I will admit that “real ships” was not what I really meant, I have to blame “lost in translation”
[QUOTE=dredgeboater;143287]Well it’s still 2 pieces. It is just a way for companies to get around the manning and regulations for a ship of similar size. No way that the barge piece has to meet firefighting/life saving regs anywhere near that of an equivalent size ship. I have never worked them. They were not always as big as ships. Companies keep building the barge bigger but the tug is still under 1600 GRT because they have not expanded at the same rate as the barges. Hence the limited license.[/QUOTE]
Shortcuts allows for accidents.
Agreed. But until those accidents happen it will be business as usual. Every regulation in the maritime has been written in response to major incidents. Some flag states and companies are better at being proactive, but that is usually the exception. With regards to the semantics about unlimited tonnage/horsepower seatime for something the size of a ship (even a 2 piece ship) it is the mariner getting the short end of the deal in this case.
At least a Towboater can go to prison for being a bad ship driver… "misconduct of a ship operator " being the operative term here…
“A man at the helm of a tug boat and barge that crashed into a sightseeing “duck boat” in the Delaware River in Pennsylvania last year - an incident that killed two tourists - has been sentenced to a year and a day in prison, federal prosecutors said Tuesday.

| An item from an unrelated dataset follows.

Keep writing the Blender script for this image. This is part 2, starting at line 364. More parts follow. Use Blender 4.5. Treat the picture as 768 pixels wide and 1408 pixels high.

Matthew R. Devlin, of Catskill, New York, was sentenced for misconduct of a ship operator causing death, according to a U.S. attorney’s office.
Two tourists from Hungary - one 16 years old, the other 20 - died when a 250-foot sludge barge towed by the tugboat overran a disabled 33-foot “Ride the Ducks” tour boat on the Delaware River in July 2010, plunging the amphibious vessel and its 35 passengers and two crew members underwater.”
That’s right let’s just call everything a darn ship! HAAA! How you like me now!
[QUOTE=Kraken;143291]Shortcuts allows for accidents.[/QUOTE]
ATB’s have one of the most exemplary safety records of any type of vessel in the maritime industry anyway. Manning requirements or no manning requirements the ATB platform is proven and it WORKS.